Chante Burger, Sygnia
Investment Analyst
Investment insights
Jul 22, 2020

Some high tech products could turn out to be high cost traps

Fintech innovation has been an undisputed driving force behind lowering fees and improving customer experience in the financial industry for quite some time, but consumers need to be on high alert for “disrupter” investment products that may, on scrutiny, be high fee traps in the guise of low fee fintech.

Sygnia was a front runner in the SA market when we introduced the original robo adviser in May 2016 an algorithm driven financial planning service that requires little to no human supervision. We recently launched a simplified version that uses the same parameters to create a personalised plan for each user, while simultaneously reducing completion time and improving ease of use. We’re not the only ones; several other asset managers now also offer digital investment platforms. But not all robo advisers are created equal, and I urge anyone considering these investment platforms, or similar, to first consider a few factors so that they do not fall victim to strategically worded advertisements about so called “disrupter” products.

Many robo advisers themselves don’t carry additional fees the fees incurred are those of the underlying funds the robo adviser invests in. Others may charge an additional platform fee. But regardless of each individual company’s offering, fees charged on a retirement annuity RA should be as low as possible, because high fees cannibalise retirement savings in the long term. According to the Treasury, paying 2.5% in fees as opposed to 0.5% will erode 60% of your retirement savings over 40 years. We advocate that no RA fee should exceed 1%. This should be the total cost, including the management fee and all other charges, such as use of the platform, administration fees and transaction costs. Granted, some fees such as transaction costs related to the product cannot be marketed upfront as they are not always known in advance, but they should not be forgotten. So if you’re being sold on a promise like “our fees are always less than 1% excluding VAT” but trading and additional costs aren’t added in, then you’re likely to land up paying much more than 1% when all fees are added.
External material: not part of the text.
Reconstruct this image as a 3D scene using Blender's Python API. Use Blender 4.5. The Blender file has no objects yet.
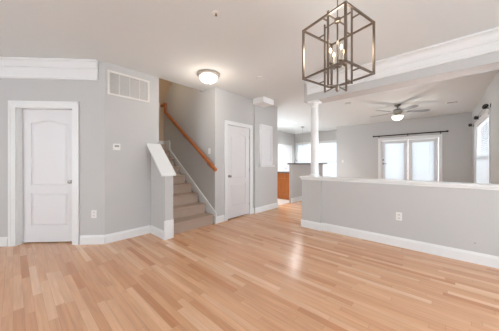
import bpy, bmesh, math, random
from mathutils import Vector, Matrix
random.seed(4)
SC = bpy.context.scene
COL = SC.collection
PI = math.pi

# ---------------------------------------------------------------- camera
CAM_H = 1.215; YAW = math.radians(41.9); FPX = 212.0
cam = bpy.data.objects.new('camera', bpy.data.cameras.new('camera')); COL.objects.link(cam)
cam.location = (0, 0, CAM_H); cam.rotation_euler = (PI/2, 0, YAW)
cam.data.sensor_width = 36.0; cam.data.lens = 36.0*FPX/499.0
cam.data.shift_y = (163.0-165.5)/499.0; cam.data.clip_start = 0.02
SC.camera = cam
# ---------------------------------------------------------------- world, lights, exposure
SC.view_settings.view_transform = 'Standard'; SC.view_settings.look = 'None'
SC.view_settings.gamma = 1.0; SC.view_settings.exposure = 0.0
SC.view_settings.use_curve_mapping = False
w = bpy.data.worlds.new('world'); SC.world = w; w.use_nodes = True
wn = w.node_tree; wn.nodes.clear()
bg = wn.nodes.new('ShaderNodeBackground'); wo = wn.nodes.new('ShaderNodeOutputWorld')
bg.inputs['Color'].default_value = (0.86, 0.93, 1.0, 1); bg.inputs['Strength'].default_value = 9.0
wn.links.new(bg.outputs[0], wo.inputs[0])

def light(name, kind, loc, energy, color, size=None, size_y=None, aim=None, radius=None):
    d = bpy.data.lights.new(name, kind); d.energy = energy; d.color = color
    if kind == 'AREA':
        d.shape = 'RECTANGLE'; d.size = size; d.size_y = size_y
    if radius is not None: d.shadow_soft_size = radius
    o = bpy.data.objects.new(name, d); COL.objects.link(o); o.location = loc
    if aim is not None:
        o.rotation_euler = (Vector(aim)-Vector(loc)).to_track_quat('-Z', 'Y').to_euler()
    return o
# daylight comes from the sky through every window; a soft fill lamp is added in the unseen side opening
light('added_side_lamp', 'AREA', (2.46, 1.4, 1.45), 15, (0.86, 0.95, 1.0), 1.8, 1.9, (0, 1.7, 1.9))
# kitchen spots: first at the recessed light, the others added to brighten the kitchen
for kx_, ky_ in ((-4.12, 7.16), (-4.9, 5.6), (-4.7, 8.5), (-4.45, 6.2)):
    l = light('kitchen_spot', 'SPOT', (kx_, ky_, 2.72), 140, (0.96, 0.97, 1.0), radius=0.06); l.data.spot_size = math.radians(150); l.data.spot_blend = 0.9

# ---------------------------------------------------------------- materials
def mat(name, rgb, rough=0.5, metal=0.0, noise=0.0, nscale=8.0, bump=0.0, bscale=200.0, emit=None, estr=0.0, spec=0.5):
    m = bpy.data.materials.new(name); m.use_nodes = True
    nt = m.node_tree; b = nt.nodes['Principled BSDF']
    b.inputs['Base Color'].default_value = (*rgb, 1); b.inputs['Roughness'].default_value = rough
    b.inputs['Metallic'].default_value = metal; b.inputs['Specular IOR Level'].default_value = spec
    tc = nt.nodes.new('ShaderNodeTexCoord')
    if noise > 0:
        n = nt.nodes.new('ShaderNodeTexNoise'); n.inputs['Scale'].default_value = nscale; n.inputs['Detail'].default_value = 4
        r = nt.nodes.new('ShaderNodeMapRange')
        r.inputs['To Min'].default_value = 1-noise; r.inputs['To Max'].default_value = 1+noise
        v = nt.nodes.new('ShaderNodeVectorMath'); v.operation = 'SCALE'; v.inputs[0].default_value = rgb
        nt.links.new(tc.outputs['Object'], n.inputs['Vector']); nt.links.new(n.outputs['Fac'], r.inputs['Value'])
        nt.links.new(r.outputs[0], v.inputs['Scale']); nt.links.new(v.outputs[0], b.inputs['Base Color'])
    if bump > 0:
        n2 = nt.nodes.new('ShaderNodeTexNoise'); n2.inputs['Scale'].default_value = bscale
        bp = nt.nodes.new('ShaderNodeBump'); bp.inputs['Strength'].default_value = bump; bp.inputs['Distance'].default_value = 0.01
        nt.links.new(tc.outputs['Object'], n2.inputs['Vector']); nt.links.new(n2.outputs['Fac'], bp.inputs['Height'])
        nt.links.new(bp.outputs[0], b.inputs['Normal'])
    if emit:
        b.inputs['Emission Color'].default_value = (*emit, 1); b.inputs['Emission Strength'].default_value = estr
    return m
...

Low fees are especially important for digital self investment products because these tend to appeal to a younger target market Some financial services companies charge a percentage based fee, while others may make use of a sliding scale, whereby you often pay exorbitant fees for smaller investment amounts but get very beneficial rates for large sums. This latter fee structure is extremely disadvantageous for new investors or individuals just starting to think about their financial future. Herein lies the rub for this year’s new entrant to the market, which is the first in SA to offer a rand based flat fee of R4,500 a year for investments of above R300,000. On face value this is a great offer, especially if you have large amounts to invest, in which case fees can drop to as low as 0.2%. But for investments under R300,000 a percentage based fee structure kicks in and this translates to a steep 1.5% in fees.

Our data shows that 80% of the independent RA investments whether through our robo adviser or direct are less than R300,000. Granted, this data is only based on Sygnia investors, but if our data is even slightly representative of other SA investment houses it follows that the majority of investors investing via this flat flee digital platform are likely to land up paying 1.5% in fees. What’s more alarming is that the flat rand fee increases yearly with inflation. That may work out fine if you’re increasing your investments, but if the investment amount remains constant or decreases in poor market conditions the fee becomes absurd. Your retirement savings will steadily erode over 20 or more years.

When comparing robo adviser fees it’s equally important to look at what type of funds you’re investing in. Some companies offer one portfolio based on the client’s parameters risk, age and so on , while others may offer a combination of two or more portfolios. We offer a complex model of 10 portfolios, each consisting of between one and six underlying funds. Understanding what you’re buying into is crucial, and robo adviser investors need to do some serious due diligence: know what you’re investing in and review the performance. However, gauging performance can be tricky as it depends not only on many economic, social and political factors but also your chosen investment horizon. Are you looking for steady performance over a longer time horizon, or is this a short term investment for which immediate performance is your goal? Always do the groundwork; your older self will thank you for it.